As to the bonds of the Portsmouth, Great Falls & Conway Railroad Company, which the Merchants’ Bank holds with the indorsement and guaranty of the Eastern Railroad, it is the value of these bonds without the indorsement and guaranty which is to be applied in reduction of the debt. The conditional liability of the Eastern Railroad Company as indorser and guarantor cannot be treated as a security which can be availed of to give the bank any advantage over the other creditors. If sold or transferred to other parties under the terms of the original contract, or by the agreement of the parties, or the order of the court, the guaranty of the corporation must be first can-celled, and its indorsement so restricted that the purchaser can acquire no greater right than the bank has in this respect. This follows from the decision in Third National Bank v Eastern Railroad, above cited.

The conclusion in the case of the Merchants’ Bank ia, that the demurrer must be overruled.

II. The case of the First National Bank is governed by the decision in Third National Bank v. Eastern Railroad, above cited. The coupon notes are not securities which can be availed of by the creditor to give him any advantage over other creditors trader the provisions of this act. Nor can the bank legally claim any additional benefit under § 13, for the reasons above stated. In this case, the decree sustaining the demurrer is affirmed, with costs.

*526III. The case of the National Bank of Commerce follows the decision in the above two cases. The plaintiff is entitled to a portion of the relief claimed, and the demurrer must be overruled.

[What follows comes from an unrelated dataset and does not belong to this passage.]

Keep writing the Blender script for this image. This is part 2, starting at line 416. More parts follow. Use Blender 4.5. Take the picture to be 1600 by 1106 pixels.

IV. In the case of Shaw and others, trustees, the plaintiffs show no absolute debt, but only a contingent liability against the corporation. They are the owners of certain railroad bonds, indorsed and guaranteed by the Eastern Railroad Company. The interest on these bonds has hitherto been paid, and the bonds fall due in 1892. The plaintiffs ask the court to declare that these conditional obligations are entitled to partake of the mortgage security after and when the same shall become absolute debts, at any time before the mortgage is foreclosed and the property distributed. The act nowhere mentions contingent claims and liabilities, and nowhere declares in what manner and to what extent they shall be permitted to come in and share the benefit of the mortgage.

It is contended by the plaintiffs that the case comes within the act, because, after providing in several preceding sections for the issue of certificates for all undisputed claims, and for all disputed claims “ which can be the subject of an action at law ” after the same have been adjusted, it goes on in § 9 to declare that “ any person claiming to hold against said corporation any other liability,” and to be entitled, under the St. of 1874, or otherwise, to be secured under the mortgage, may apply by bill in equity to the court and have that liability and his rights established and defined.

But the language of § 9 does not justify the application contended for. That section evidently has reference to existing absolute liabilities which can be ascertained and enforced only in a court of equity; all other liabilities which could be enforced at law had been fully provided for. It is well settled that, without express provisions, contingent liabilities of this nature are never provable in bankruptcy or insolvency. There is no way, in law or in equity, by which persons holding such claims can secure themselves out of the property of one so liable. The reference to the St. of 1874 does not aid the plaintiffs’ construction, and it is impossible to believe that the Legislature would *527have omitted to provide for such cases in express terms, if such had been their intention.

In this case the demurrer must be sustained and the bill dismissed, with costs. Decrees accordingly.